Wine firm to leave its homeland
Sevilen, a leading Turkish wine firm founded 68 years ago in the Aegean port city of İzmir, is planning to leave the city due to a license problem with the city’s municipality.
Aiming to establish a plant worth 10 million Turkish Liras in Aydın, another Aegean city, Sevilen considered moving in two years. The firm was founded in 1942 by İsa Güner, who migrated from Bulgaria to İzmir. Its plant was included within the scope of first-class non-sanitary enterprises with a regulation on workplace licenses, which was changed in 2005.
“İzmir’s 68-year-old firm is moving to Aydın within two years. We will open a new factory with an investment of 10 million liras. I am undertaking new debts for no reason. We do not want any more nuisances in İzmir. The municipality has a directive, and we do not have any complaints,” said Coşkun Güner, Sevilen chairman and chief of the Wine Producers’ Association.

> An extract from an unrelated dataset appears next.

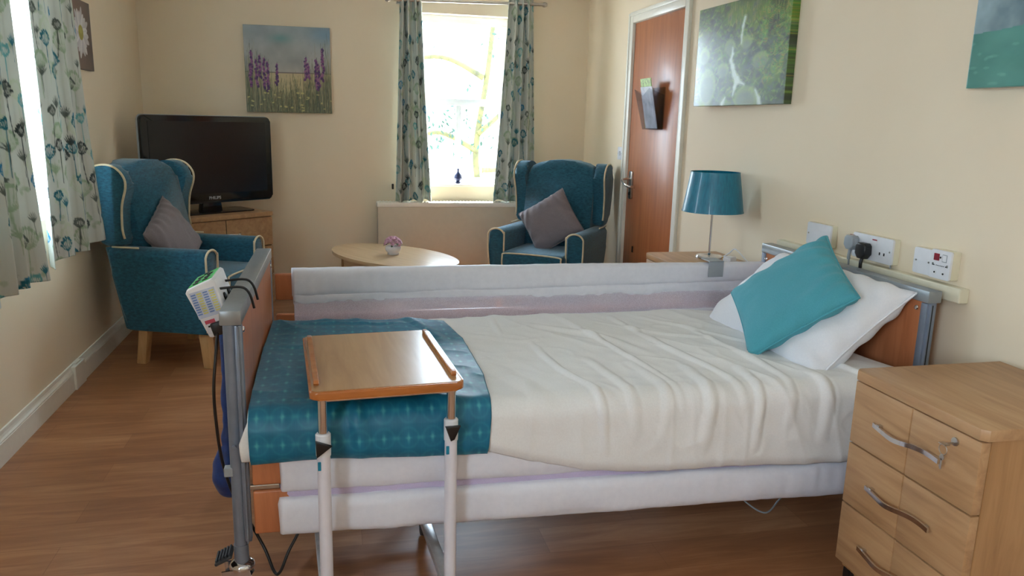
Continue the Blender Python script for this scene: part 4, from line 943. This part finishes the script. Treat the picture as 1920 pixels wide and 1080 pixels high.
def drape(name, label, cat, x0f, x1f, nu, nv, mat, hemf, lift, wr=1.0, colorf=None, s1=1.0, thick=.004, S_=(), s0=0, gh=0):
    u = np.linspace(0, 1, nu); v = np.linspace(s0, s1, nv); A, S = np.meshgrid(u, v, indexing='ij')
    X0 = x0f(S); X1 = x1f(S); U = X0 + (X1 - X0) * A
    Y, Z, ny, nz, h, yy, hz = bed_surface(U, S, hemf, wr=wr)
    h = h + strokes(U, yy, S_) + lift; edge = np.clip((Z - hz) / .03, 0, 1) * 1.0; h = h + gh * (fbm(U * 5, yy * 3 + 8, 3) - .4)
    Yp = Y + ny * h; Zp = Z + nz * np.maximum(h, -.012)
    vert = (ny < -.95); Yp = np.where(vert, Y - np.maximum(h * 1.0, -.006), Yp)
    # puffy rolled hem
    Yp = Yp + np.where(vert, .016 * (1 - np.clip((Z - hz) / .035, 0, 1)) ** 2, 0)
    P = np.stack([U, Yp, Zp], -1)
    o = grid_obj(name, P, mat, None, colorf(U, yy) if colorf else None, thick)
    return tag(o, label, cat)
one = lambda v: (lambda S: np.zeros_like(S) + v)
drape('duvet', 'cream white duvet spread over the bed with creases and a turned hem', 'duvet', lambda S: np.interp(S, [0, .90, .95, 1], [-2.131, -2.131, -2.152, -2.149]), lambda S: np.interp(S, [0, .35, .6, .75, 1], [-.36, -.36, -.20, -.15, -.145]), 420, 260, 'duvet', lambda u: hem(u), 0.0, 1.0, None, .999, .006, STK)
def runner_col(U, yy):
    c1, c2 = np.array([8, 98, 130]) / 255., np.array([20, 118, 152]) / 255.
    n = fbm(U * 40, yy * 3 + 5, 3)[..., None]; col = c1 * (1 - n) + c2 * n
    px, py = .064, .064; a = (U + 2.14) / px; b = yy / py
    fa, fb_ = a - np.floor(a) - .5, b - np.floor(b) - .5
    r = np.hypot(fa, fb_); ring = np.exp(-((r - .42) / .05) ** 2) * .11
    star = np.exp(-(fa / .05) ** 2) * np.exp(-(fb_ / .20) ** 2) * .5 + np.exp(-(fb_ / .05) ** 2) * np.exp(-(fa / .13) ** 2) * .35
    fa2, fb2 = (a + .5) - np.floor(a + .5) - .5, fb_
    dash = np.exp(-(fb2 / .09) ** 2) * np.exp(-(fa2 / .22) ** 2) * .25
    fine = (.5 + .5 * np.sin(U * 2 * PI / .0085)) * .05
    m = np.clip(1.5 * (ring + star + dash) + fine, 0, .8)[..., None]
    return col * (1 - m) + np.array([96, 182, 190]) / 255. * m
MR = painted('teal_woven_runner', .42, .1, .0)
drape('bed_runner', 'teal patterned bed runner across the foot of the bed', 'bed runner', lambda S: np.interp(S, [0, .62, 1], [-2.132, -2.134, -2.126]), lambda S: np.interp(S, [0, .05, .12, .35, .7, 1], [-1.80, -1.66, -1.515, -1.485, -1.483, -1.508]), 190, 380, MR, lambda u: hem(u) - .006, .008, .85, runner_col, 1.0, .003, ([([(-1.95, 2.2), (-1.90, 2.05), (-1.86, 1.95), (-1.84, 1.85)], .012, .02), ([(-1.78, 2.2), (-1.72, 2.06), (-1.62, 1.98), (-1.52, 1.96)], .010, .022), ([(-2.1, 2.5), (-2.0, 2.48), (-1.9, 2.5)], .005, .02), ([(-1.66, 2.9), (-1.6, 2.7), (-1.55, 2.5)], .008, .02), ([(-2.05, 2.8), (-1.85, 2.78), (-1.7, 2.8)], .006, .015)]), 0.0, .015)
# duvet inner showing at the foot corner
bm = BM(); pad(bm, -2.136, -2.09, 1.975, .05, lambda x: .475, lambda x: .575, .006, 31, 20, 24, .02)
bm.free()

# pillow and cushion -------------------------------------------------
m4, w_, h_ = quad_matrix((-.17, 2.74, .80), (-.155, 2.03, .80), (-.42, 2.07, .585), (-.42, 2.78, .585), (-.5, -.2, .8))
pillow('pillow', 'white pillow leaning on the headboard behind the aqua cushion', 'pillow', .74, .44, .18, m4, 'white_cotton', None, 3, .05, .007)
m4, w_, h_ = quad_matrix((-.215, 2.385, .935), (-.33, 2.03, .79), (-.535, 2.28, .615), (-.42, 2.63, .735), (-.6, -.5, .5))
pillow('cushion', 'aqua square cushion propped on the white pillow', 'cushion', w_ * 1.06, h_ * 1.06, .11, m4, 'aqua_cushion', None, 5, .05, .006)
def chair_cushion(label, chair_loc, rz, off, tilt, spin, mat, seed):
    m = Matrix.Translation(chair_loc) @ Matrix.Rotation(rz, 4, 'Z') @ Matrix.Translation(off) @ Matrix.Rotation(tilt, 4, 'X') @ Matrix.Rotation(spin, 4, 'Z')
    return pillow('cushion', label, 'cushion', .35, .35, .11, m, mat, None, seed, .05, .006)
chair_cushion('grey cushion in the seat of the armchair by the left wall', (-2.705, 4.535, 0), 1.2, (-.045, .055, .66), math.radians(68), .55, 'grey_cushion', 7)
chair_cushion('grey cushion in the seat of the armchair by the door', (-.487, 5.03, 0), -.62, (-.0, .01, .675), math.radians(66), .62, 'grey_cushion', 9)

# ------------------------------------------------------------------ overbed table
ot = thing('overbed_table', 'wheeled overbed table with a beech tray top and white tube legs', 'table', (-1.795, 2.12, 0), math.radians(4))
bm = BM(); prism(bm, rrect(-.195, .195, -.262, .262, .022), .650, .672, 'Z', .006, 4); tt_ = obj('tray_top', bm, 'tray_edge', ot, smooth=True)
bm = BM(); prism(bm, rrect(-.188, .188, -.255, .255, .016), .672, .6732, 'Z'); obj('laminate', bm, 'tray', tt_)
for s in (-1, 1):
    bm = BM(); prism(bm, [(q.x, q.y) for q in [Vector(p) for p in ((-.21, .6725), (-.215, .679), (-.208, .686), (-.19, .687), (.19, .687), (.22, .686), (.228, .679), (.222, .6725))]], s * .176 - .007, s * .176 + .007, 'X', .003, 3); obj('lip', bm, 'tray_edge', tt_, smooth=True)
for s, zc in ((-1, .548), (1, .556)):
    x = s * .164; y = -.235 - (0.004 if s < 0 else 0)
    bm = BM(); lathe(bm, [(.0125, zc - .02), (.0125, .652)], (x, y, 0), 20); up = obj('inner_tube', bm, 'chrome', ot, smooth=True)
    bm = BM(); lathe(bm, [(.0165, .05), (.0165, zc + .004), (.0135, zc + .006)], (x, y, 0), 24); leg = obj('leg', bm, 'white_tube', ot, smooth=True)
    bm = BM(); lathe(bm, [(.0185, zc - .05), (.0190, zc - .03), (.0190, zc + .006), (.0165, zc + .009)], (x, y, 0), 24); cl = obj('collar', bm, 'white_p', leg, smooth=True)
    bm = BM(); prism(bm, [(x - .02, zc - .004), (x + .02, zc - .004), (x + .004, zc - .04), (x - .006, zc - .044)] if s > 0 else [(x - .020, zc - .002), (x + .02, zc - .018), (x - .018, zc - .046)], y - .030, y - .016, 'Y', .003, 3); obj('clamp_knob', bm, 'black', cl, smooth=True)
    bm = BM(); box(bm, x - .0155, x - .0075, y - .0165, y - .0125, zc - .085, zc - .062, .001); obj('size_label', bm, flat('teal_sticker', (20, 130, 160), .4), leg)
    bm = BM(); box(bm, x - .016, x + .016, y - .05, y + .44, .052, .078, .004); foot = obj('base_foot', bm, flat('silver_base_tube', (206, 206, 208), .35, .4), ot, smooth=True)
    for yy in (y - .02, y + .41):
        bm = BM(); lathe(bm, [(.005, -.01), (.022, -.01), (.025, 0), (.022, .01), (.005, .01)], n=20); o = obj('castor', bm, 'rubber', foot, smooth=True); o.rotation_euler = (0, PI / 2, 0); o.location = (x, yy, .0255)
bm = BM(); box(bm, -.164, .164, .185, .205, .055, .075, .003); obj('cross_bar', bm, 'white_tube', ot)
bm = BM(); box(bm, -.175, .175, -.246, -.224, .640, .651, .002); obj('support_bar', bm, 'chrome', ot)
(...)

Sevilen’s production plant is on 12,000 square meters of land in Gaziemir.
Informing on the difficult process with İzmir Metropolitan Municipality, Güner said: “Our plant had the license of second class of non-sanitary enterprises. With the regulation, it was turned into a first-class non-sanitary enterprise. As we built the plant in the 1980s, some additions have been made in time. The municipality inspected the entire factory area. We knocked down depots and social facilities. They demanded us to remove tanks as well.”
Noting that the firm could not obtain the license due to such obstacles, Güner said: “We will make a legal business, and we do not have an objection to this. But we expected a more considerate manner. Now we will demand an allowance of two years to move. “
Güner also noted that the insufficient factory area also constituted another reason for the departure from İzmir. “Rather than opening another factory in İzmir, we will shift to the Aydın Ortaklar Organized Industrial Zone. We purchased 25,000 square meters of land there. ... I do not know what it will bring but we have decided to continue. We will bear losses but we have set our heart into this sector.”
“A plant remains in the second class if it conducts just storage rather than production. [Sevilen] has been included in the first class due to production. Therefore it needs to comply with the new criteria, one of which is a zoning problem,” said Ferda Eser, deputy secretary-general at İzmir Metropolitan Municipality. “Sevilen’s plant is now in the urban working area. It needs to withdraw from the area it has expanded to. Due to the regulation, we cannot grant a first-class certificate wholly to the facility, which is now in the city. We do not close down the facility.”
Eser said that the municipality displayed a considerate approach to Sevilen, and added that it is the regulation that should actually be debated.